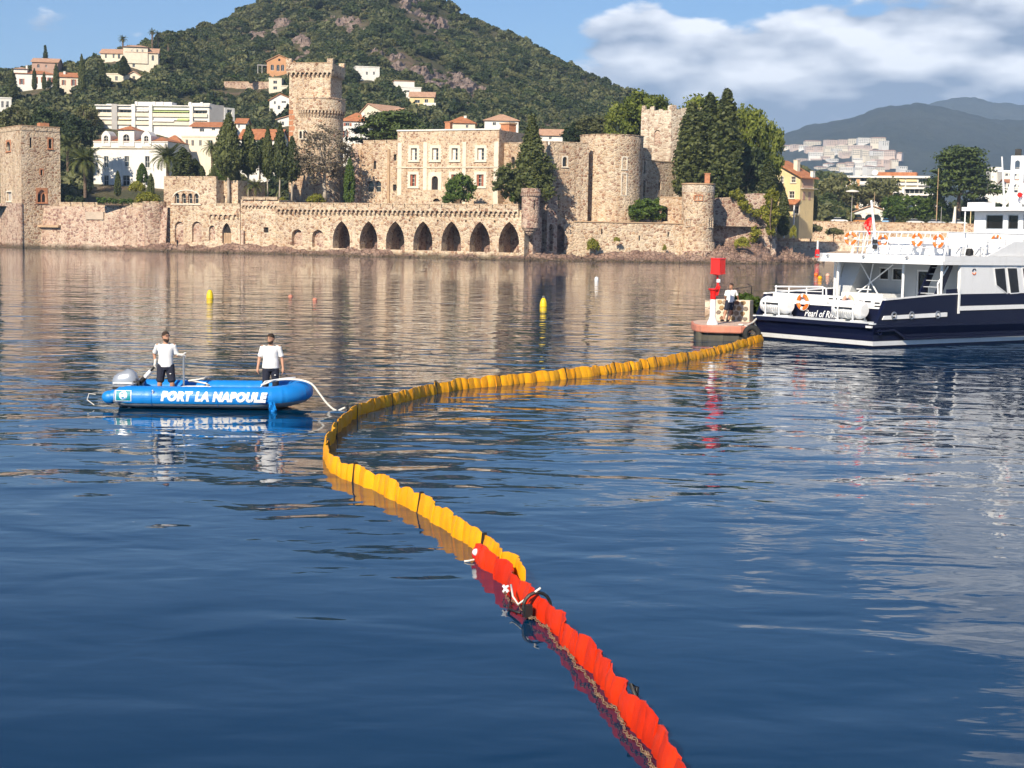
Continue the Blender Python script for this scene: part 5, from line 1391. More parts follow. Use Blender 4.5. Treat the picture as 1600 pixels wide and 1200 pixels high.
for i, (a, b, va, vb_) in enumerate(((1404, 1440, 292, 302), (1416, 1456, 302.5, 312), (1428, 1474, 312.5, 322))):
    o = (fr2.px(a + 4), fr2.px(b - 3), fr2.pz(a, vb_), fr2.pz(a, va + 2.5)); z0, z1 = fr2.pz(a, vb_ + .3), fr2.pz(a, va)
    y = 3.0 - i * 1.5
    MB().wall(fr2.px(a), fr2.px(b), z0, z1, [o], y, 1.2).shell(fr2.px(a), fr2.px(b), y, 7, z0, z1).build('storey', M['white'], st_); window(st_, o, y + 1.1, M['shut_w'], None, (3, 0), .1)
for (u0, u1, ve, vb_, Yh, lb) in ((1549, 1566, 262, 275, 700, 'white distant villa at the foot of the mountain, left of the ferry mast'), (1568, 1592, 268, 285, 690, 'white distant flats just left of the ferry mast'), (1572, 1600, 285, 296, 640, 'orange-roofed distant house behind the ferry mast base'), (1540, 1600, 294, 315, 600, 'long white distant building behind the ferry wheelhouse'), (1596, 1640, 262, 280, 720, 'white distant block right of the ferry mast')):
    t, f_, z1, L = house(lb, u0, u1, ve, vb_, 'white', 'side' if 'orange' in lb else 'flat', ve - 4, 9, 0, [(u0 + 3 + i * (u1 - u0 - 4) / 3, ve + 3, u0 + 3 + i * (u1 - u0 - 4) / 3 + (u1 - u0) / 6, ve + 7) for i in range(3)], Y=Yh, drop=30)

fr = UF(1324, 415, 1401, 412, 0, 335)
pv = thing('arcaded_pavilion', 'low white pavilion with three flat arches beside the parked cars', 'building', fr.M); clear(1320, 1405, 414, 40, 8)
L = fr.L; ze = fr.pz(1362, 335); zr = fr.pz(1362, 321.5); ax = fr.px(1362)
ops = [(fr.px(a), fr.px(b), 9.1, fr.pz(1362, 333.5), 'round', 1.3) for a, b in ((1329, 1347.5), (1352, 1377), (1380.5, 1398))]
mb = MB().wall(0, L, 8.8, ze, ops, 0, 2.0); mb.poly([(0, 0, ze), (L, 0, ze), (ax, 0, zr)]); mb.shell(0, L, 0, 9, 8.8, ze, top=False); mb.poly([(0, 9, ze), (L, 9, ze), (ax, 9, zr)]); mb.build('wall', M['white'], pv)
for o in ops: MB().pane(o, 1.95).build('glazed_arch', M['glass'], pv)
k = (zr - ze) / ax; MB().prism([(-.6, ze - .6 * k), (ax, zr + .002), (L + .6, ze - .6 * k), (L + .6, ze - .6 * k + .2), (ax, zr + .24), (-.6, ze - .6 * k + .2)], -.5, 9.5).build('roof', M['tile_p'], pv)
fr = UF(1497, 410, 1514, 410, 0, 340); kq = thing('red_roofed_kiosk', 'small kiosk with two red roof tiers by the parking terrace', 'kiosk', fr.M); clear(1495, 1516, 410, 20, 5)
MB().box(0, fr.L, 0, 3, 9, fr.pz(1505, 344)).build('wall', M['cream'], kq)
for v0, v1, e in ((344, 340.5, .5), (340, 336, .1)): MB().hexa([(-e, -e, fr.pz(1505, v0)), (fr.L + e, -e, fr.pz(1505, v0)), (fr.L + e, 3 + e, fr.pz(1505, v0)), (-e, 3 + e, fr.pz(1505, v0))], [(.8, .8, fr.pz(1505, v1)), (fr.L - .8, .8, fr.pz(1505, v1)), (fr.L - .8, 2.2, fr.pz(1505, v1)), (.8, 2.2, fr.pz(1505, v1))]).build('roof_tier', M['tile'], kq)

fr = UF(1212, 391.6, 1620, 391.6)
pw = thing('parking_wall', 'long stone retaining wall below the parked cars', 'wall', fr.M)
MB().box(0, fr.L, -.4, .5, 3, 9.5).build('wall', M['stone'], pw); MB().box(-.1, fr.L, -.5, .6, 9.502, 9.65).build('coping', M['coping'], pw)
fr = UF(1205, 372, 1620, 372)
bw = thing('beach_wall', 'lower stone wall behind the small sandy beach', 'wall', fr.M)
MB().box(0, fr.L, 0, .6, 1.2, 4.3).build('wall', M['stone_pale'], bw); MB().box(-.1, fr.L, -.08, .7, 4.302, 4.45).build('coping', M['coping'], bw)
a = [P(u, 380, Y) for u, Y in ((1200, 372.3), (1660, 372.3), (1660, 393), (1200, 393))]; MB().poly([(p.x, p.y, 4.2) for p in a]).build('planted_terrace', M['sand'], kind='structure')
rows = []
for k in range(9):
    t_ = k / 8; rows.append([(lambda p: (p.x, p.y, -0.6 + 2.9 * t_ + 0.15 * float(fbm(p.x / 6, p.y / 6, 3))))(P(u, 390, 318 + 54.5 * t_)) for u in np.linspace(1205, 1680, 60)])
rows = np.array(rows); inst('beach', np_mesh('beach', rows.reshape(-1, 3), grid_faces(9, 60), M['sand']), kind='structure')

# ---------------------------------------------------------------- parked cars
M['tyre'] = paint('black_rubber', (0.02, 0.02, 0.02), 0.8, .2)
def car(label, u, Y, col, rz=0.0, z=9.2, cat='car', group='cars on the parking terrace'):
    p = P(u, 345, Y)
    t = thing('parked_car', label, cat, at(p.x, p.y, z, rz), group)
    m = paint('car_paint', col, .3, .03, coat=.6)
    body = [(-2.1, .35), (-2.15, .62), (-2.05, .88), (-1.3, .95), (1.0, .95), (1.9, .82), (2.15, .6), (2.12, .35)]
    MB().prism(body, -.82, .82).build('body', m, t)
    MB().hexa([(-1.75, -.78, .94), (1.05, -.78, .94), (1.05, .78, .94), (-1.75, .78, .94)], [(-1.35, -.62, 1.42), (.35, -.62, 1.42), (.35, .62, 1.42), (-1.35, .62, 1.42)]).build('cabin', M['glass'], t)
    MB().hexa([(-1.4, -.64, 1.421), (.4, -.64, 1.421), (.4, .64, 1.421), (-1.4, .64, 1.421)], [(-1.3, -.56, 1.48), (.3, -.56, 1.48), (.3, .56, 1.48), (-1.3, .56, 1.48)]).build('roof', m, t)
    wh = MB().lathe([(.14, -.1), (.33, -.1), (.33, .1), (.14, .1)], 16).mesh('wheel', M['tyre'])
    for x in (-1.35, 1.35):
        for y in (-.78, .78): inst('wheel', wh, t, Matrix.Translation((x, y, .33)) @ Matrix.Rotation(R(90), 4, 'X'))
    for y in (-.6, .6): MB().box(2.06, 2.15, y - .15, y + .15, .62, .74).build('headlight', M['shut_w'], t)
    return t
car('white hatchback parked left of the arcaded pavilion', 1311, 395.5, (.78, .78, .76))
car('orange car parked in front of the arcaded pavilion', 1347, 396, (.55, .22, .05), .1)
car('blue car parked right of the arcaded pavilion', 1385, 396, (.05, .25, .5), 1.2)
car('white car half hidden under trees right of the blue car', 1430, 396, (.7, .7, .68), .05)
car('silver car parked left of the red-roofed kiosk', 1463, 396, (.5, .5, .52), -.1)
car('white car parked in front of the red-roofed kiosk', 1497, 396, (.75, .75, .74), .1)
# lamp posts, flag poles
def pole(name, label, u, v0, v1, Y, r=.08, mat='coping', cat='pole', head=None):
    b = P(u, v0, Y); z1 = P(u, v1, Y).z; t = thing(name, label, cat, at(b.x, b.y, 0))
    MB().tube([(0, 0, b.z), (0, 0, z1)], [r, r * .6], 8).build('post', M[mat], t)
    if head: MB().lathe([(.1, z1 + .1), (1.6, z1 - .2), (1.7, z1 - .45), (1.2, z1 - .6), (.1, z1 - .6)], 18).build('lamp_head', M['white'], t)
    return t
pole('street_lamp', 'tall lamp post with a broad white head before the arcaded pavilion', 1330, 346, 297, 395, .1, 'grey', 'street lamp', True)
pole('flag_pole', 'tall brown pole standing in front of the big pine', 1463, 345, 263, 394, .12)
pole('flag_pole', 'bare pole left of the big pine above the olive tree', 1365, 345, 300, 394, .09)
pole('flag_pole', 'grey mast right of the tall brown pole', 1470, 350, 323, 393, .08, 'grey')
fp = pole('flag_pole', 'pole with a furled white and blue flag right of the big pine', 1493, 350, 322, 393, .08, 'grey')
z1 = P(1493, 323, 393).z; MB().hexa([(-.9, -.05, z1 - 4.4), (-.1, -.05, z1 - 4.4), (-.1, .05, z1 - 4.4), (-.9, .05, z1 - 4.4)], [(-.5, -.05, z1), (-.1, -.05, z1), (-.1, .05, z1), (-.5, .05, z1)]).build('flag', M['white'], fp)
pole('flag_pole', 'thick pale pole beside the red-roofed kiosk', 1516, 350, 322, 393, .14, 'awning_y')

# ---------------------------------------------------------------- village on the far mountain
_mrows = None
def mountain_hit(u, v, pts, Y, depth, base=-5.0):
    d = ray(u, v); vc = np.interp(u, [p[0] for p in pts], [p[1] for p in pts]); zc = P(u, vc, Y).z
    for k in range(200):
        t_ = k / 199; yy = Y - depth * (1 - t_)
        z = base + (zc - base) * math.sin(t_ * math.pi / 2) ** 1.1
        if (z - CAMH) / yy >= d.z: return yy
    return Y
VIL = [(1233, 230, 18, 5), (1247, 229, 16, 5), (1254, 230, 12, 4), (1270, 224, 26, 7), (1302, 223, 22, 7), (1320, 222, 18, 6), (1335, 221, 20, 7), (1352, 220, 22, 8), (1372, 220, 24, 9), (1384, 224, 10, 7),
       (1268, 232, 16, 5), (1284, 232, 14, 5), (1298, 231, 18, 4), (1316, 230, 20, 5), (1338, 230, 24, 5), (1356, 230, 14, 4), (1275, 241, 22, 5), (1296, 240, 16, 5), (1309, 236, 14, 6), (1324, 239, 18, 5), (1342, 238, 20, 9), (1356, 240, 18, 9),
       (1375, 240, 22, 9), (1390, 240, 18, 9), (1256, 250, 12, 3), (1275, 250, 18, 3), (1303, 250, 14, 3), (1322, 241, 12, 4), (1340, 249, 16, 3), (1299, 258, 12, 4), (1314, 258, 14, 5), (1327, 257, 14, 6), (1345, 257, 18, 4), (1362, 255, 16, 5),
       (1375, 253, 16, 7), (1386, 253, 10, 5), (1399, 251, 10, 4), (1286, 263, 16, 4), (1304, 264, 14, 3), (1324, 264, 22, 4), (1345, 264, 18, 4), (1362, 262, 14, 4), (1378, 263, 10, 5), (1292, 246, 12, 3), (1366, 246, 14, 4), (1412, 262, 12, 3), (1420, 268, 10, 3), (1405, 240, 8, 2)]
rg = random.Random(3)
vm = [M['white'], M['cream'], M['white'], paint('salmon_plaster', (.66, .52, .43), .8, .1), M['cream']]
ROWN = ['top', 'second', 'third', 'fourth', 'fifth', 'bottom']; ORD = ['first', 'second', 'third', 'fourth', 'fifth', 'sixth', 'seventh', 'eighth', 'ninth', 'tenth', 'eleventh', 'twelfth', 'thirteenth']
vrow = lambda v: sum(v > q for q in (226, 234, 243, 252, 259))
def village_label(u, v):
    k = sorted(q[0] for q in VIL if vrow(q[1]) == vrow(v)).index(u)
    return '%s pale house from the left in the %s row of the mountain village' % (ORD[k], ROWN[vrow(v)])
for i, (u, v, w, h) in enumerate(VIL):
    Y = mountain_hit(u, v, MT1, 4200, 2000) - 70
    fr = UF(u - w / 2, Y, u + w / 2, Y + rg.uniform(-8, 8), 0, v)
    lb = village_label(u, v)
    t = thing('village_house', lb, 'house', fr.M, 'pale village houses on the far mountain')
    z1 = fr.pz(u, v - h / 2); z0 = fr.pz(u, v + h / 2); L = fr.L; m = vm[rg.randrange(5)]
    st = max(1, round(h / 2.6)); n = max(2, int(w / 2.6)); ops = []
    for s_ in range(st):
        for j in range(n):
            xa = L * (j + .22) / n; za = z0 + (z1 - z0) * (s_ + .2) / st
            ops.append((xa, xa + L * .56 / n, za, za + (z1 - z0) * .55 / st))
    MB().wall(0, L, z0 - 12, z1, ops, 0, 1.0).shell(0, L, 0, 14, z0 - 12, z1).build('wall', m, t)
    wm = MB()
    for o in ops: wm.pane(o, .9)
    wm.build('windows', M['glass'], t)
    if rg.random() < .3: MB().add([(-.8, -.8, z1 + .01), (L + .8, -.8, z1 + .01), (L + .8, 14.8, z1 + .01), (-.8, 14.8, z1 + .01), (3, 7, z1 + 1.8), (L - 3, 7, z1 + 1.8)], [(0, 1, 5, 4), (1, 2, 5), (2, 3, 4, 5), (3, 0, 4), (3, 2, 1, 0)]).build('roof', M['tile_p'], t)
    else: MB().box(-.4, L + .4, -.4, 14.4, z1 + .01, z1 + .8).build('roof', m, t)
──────
#### DIRECTION:
With the pictures left out, restate word for word every line of the data above, from the first down to the line that contains "t, f_, z1, L".

#### ANSWER FOR THE TASK:
Continue the Blender Python script for this scene: part 5, from line 1391. More parts follow. Use Blender 4.5. Treat the picture as 1600 pixels wide and 1200 pixels high.
for i, (a, b, va, vb_) in enumerate(((1404, 1440, 292, 302), (1416, 1456, 302.5, 312), (1428, 1474, 312.5, 322))):
    o = (fr2.px(a + 4), fr2.px(b - 3), fr2.pz(a, vb_), fr2.pz(a, va + 2.5)); z0, z1 = fr2.pz(a, vb_ + .3), fr2.pz(a, va)
    y = 3.0 - i * 1.5
    MB().wall(fr2.px(a), fr2.px(b), z0, z1, [o], y, 1.2).shell(fr2.px(a), fr2.px(b), y, 7, z0, z1).build('storey', M['white'], st_); window(st_, o, y + 1.1, M['shut_w'], None, (3, 0), .1)
for (u0, u1, ve, vb_, Yh, lb) in ((1549, 1566, 262, 275, 700, 'white distant villa at the foot of the mountain, left of the ferry mast'), (1568, 1592, 268, 285, 690, 'white distant flats just left of the ferry mast'), (1572, 1600, 285, 296, 640, 'orange-roofed distant house behind the ferry mast base'), (1540, 1600, 294, 315, 600, 'long white distant building behind the ferry wheelhouse'), (1596, 1640, 262, 280, 720, 'white distant block right of the ferry mast')):
    t, f_, z1, L = house(lb, u0, u1, ve, vb_, 'white', 'side' if 'orange' in lb else 'flat', ve - 4, 9, 0, [(u0 + 3 + i * (u1 - u0 - 4) / 3, ve + 3, u0 + 3 + i * (u1 - u0 - 4) / 3 + (u1 - u0) / 6, ve + 7) for i in range(3)], Y=Yh, drop=30)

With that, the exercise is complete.